Minister must urgently intervene in National Ambulance Service staffing debacle
10 March 2026
- The National Ambulance Service (NAS) is critically understaffed — 1,860 paramedics short of the 2026 workforce plan — with major regional gaps and no agreed workforce framework in place.
- Offering new graduates 16‑week fixed‑term contracts is unacceptable and undermines 80 trainees who expected permanent roles.
- The Minister must act before Wednesday, March 11th to resolve the contract issue and address SIPTU’s industrial action ballot through a proper framework for pay, conditions, recruitment and deployment.

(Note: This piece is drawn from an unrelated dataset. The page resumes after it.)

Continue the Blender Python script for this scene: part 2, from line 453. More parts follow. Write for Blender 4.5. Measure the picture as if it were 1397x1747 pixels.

Labour Party Health Spokesperson Marie Sherlock TD has today called on the Minister for Health to act immediately on the worsening staffing crisis within the National Ambulance Service. A deadline tomorrow requires 80 paramedic graduates to sign inferior short‑term contracts, while SIPTU is balloting its members until the end of the month on pay and conditions in the NAS. All of this is unfolding against the backdrop of a severe nationwide shortage of ambulance staff.
Deputy Sherlock said:
“The decision to offer temporary 16‑week contracts is deeply disrespectful to the hard work, dedication and commitment shown by these graduates throughout their training. It marks a stark departure from previous practice within the NAS, and I am genuinely concerned that these graduates are being used as pawns in a wider dispute between the NAS, Government and the workers’ union.
“There are enormous staff shortages across the NAS, and we continue to hear of ambulances failing to meet target response times — especially in the HSE West, North West and South West regions. By 2026, the NAS will still be 1,860 staff short of its workforce targets, yet there is no sense of urgency from Government to address this. That must change. A robust framework for pay, conditions, recruitment and deployment is urgently needed — in stark contrast to the ham‑fisted approach we are currently seeing around graduate employment. SIPTU’s ballot for industrial action reflects the depth of frustration on the ground and the need for all issues to be resolved together.
“As a first step, the Minister must intervene before tomorrow’s deadline to provide these graduates with concrete assurances and to begin the process of properly resourcing our ambulance service nationwide.”